Wow. I'm 27 years old and have never experienced any of the shit you're talking about. I wonder if I should be happy or a little bit worried
Like I said, outsider to human sexuality. My only experiences of sexuality have been people (men and women; mostly men) forcing their affections on me. Mostly friends of my parents. Once you're a psychologically and socially impaired person, and it's obvious that you don't know what to do in life or how to act, all the people who want to be around you are people who want to take advantage of your ignorance and obliviousness. I basically had the kind of horrifically abusive and neglected childhood you see every few years in the newspaper. Except for having access to books and occasionally other people (although never long enough to form actual friendships), I would have been much more obviously feral.
I would probably have been a linguistic prodigy if I had had a normal childhood. I didn't. Until about the age of ten, I would be locked up, me and my brother, for hours. We'd go days or weeks without interacting with anyone else, not allowed to leave the house, not allowed to use the phone, afraid to leave the room for fear of being beaten. Food sometimes, if we could hide it away while my mom wasn't looking, or if my dad ever showed up. Could use the bathroom most of the time; sometimes we couldn't. I don't know if my dad knew my name; he called me by a nickname. I'm certain he didn't know the color of my eyes, or my favorite color, or anything else about me. He never once made eye contact with me, never had a conversation. The closest that we had to conversations would be being forced to sit still and listen to him ramble incoherently about vaguely religious or political topics.

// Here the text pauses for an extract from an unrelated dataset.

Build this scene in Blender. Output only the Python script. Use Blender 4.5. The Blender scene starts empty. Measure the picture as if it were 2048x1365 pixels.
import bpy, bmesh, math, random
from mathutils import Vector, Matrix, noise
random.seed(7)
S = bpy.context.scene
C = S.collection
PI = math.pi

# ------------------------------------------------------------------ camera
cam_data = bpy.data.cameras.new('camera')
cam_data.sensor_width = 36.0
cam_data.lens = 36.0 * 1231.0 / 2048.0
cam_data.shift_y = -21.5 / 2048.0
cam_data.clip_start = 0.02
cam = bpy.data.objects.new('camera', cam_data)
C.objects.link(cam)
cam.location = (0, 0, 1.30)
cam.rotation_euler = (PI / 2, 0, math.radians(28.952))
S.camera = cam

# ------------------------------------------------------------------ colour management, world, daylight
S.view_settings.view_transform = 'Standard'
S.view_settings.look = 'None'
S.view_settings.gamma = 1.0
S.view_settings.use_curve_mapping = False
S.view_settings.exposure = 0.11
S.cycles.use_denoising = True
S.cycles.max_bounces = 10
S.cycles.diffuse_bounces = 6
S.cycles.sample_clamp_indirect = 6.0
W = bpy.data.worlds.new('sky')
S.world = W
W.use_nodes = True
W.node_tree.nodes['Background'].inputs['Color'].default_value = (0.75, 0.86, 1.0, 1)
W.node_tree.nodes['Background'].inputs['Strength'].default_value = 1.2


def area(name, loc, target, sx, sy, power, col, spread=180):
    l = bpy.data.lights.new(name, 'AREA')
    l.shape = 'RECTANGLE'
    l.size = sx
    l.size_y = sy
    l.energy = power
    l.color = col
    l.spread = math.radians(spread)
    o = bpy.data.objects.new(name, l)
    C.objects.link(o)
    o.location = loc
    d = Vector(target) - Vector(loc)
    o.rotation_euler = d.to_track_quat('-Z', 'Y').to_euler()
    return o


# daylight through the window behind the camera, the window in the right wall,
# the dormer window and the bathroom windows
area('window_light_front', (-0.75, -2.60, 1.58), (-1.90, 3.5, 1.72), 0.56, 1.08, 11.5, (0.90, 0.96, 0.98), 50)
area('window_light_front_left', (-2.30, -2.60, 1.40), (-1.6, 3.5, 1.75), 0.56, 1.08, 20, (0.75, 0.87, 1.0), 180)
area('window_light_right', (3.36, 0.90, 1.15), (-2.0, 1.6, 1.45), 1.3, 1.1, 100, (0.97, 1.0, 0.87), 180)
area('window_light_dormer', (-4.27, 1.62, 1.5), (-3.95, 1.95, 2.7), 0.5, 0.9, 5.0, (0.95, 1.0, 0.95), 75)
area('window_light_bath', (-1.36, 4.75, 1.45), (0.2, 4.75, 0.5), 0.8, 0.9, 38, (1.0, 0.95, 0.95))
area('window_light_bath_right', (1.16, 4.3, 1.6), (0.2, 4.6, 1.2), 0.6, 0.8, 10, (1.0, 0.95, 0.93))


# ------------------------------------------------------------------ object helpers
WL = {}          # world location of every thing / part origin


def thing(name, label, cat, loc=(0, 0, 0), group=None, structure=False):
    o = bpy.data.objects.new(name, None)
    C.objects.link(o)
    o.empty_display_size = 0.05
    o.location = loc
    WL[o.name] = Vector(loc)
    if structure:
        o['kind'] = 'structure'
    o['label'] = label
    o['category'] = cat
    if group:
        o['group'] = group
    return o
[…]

Then sometimes my mom decided I should interact with others, and would throw me into situations where I was with other kids my age. Bowling leagues, tennis, softball, drama. But by then, I was so socially retarded that no one would talk to me or play with me, so I ended up spending the whole time alone in the corner or wandering off into the woods. As I got older, more and more of my time was spent in the woods. There was a forest behind my house, a government-owned wildlife reserve; I'd hide there from my mom when she'd go on one of her psychotic rage trances where she'd try to hurt or kill me.
All kinds of animals would come through the woods. Deer lived there year round; so did geese, ducks, squirrels, rabbits, chipmunks, herons, small fish, and foxes. Occasionally a larger predator would come through. There were reports of bears; one climbed into a neighbor's backyard and attacked her dog, but I never saw one. Once I did see a cougar. Beautiful, beautiful animal. It was sleeping on a rock. If I had to die by an animal, I would totally choose a cougar.
Sometimes during my teens, other kids about my age would move into the neighborhood, but invariably they started talking about sex or potential sex partners, and I lost interest in being friends with them, because I had nothing to say on the subject. I grew farther and farther apart with my brother, the only friend I'd had as a kid, for the same reason. When I learned he'd had sex with a 14 year old girl, I was disgusted and furious. I blamed myself for a long time, believing I had failed to raise him properly. As the older sibling, as his protector and his moral guide, I should have been there for him more, I should have made him a better person than that. My only consolation was that he vowed he would never allow my parents to become grandparents.
I fully expect a day will come when I will be asked to comment on his having being arrested as a serial killer/rapist. I don't even have emotions about it. I just am resigned to it, and when that day comes, I will point out that if anyone had stepped in to reduce the abuse we suffered as children, this would never have happened. If anyone had brought to light the fact that we were horrifically neglected, that I ended up being personally responsible for making sure he didn't die during his first years of life, that I had saved him from his attempt to throw himself off a balcony as a toddler while my parents stood down in the parking lot, that I had saved him from sticking his hand in a beehive just a few months later, and that a four year old should never have been left alone to babysit a toddler, if someone had said something, maybe this wouldn't have happened.
So when I got thrust into the world (when my parents threw me out on the street) in my late teens, I was a grownup with all the social skills of a feral child. I didn't know how to act around people. I either emotionally clung to them or feared them. I spent years trying to find replacement parents, someone to give me the love and support I'd always needed. I went from abusive relationship to abusive relationship. Didn't realize the problem was me, that I was such a broken and neurotic person that of course I couldn't get a person who wasn't either broken and neurotic or trying to take advantage of my being broken and neurotic.
Only in the last couple of months (at the age of 26) have I been able to start looking around at the shards that are my life, pick up the pieces, and try to forge a new person. A person who isn't owned, defined, submissive, cowering, neurotic. Trying to form a person who can talk to people, analyze things they say, judge their opinions on their own merits, make decisions, have the strength of character to stand up for myself, to think for myself, to figure out who I am for myself. It's really hard. And often pretty scary. But yeah. Fuck people who think they have the right to own me. And especially the ones who convinced me that that was their right.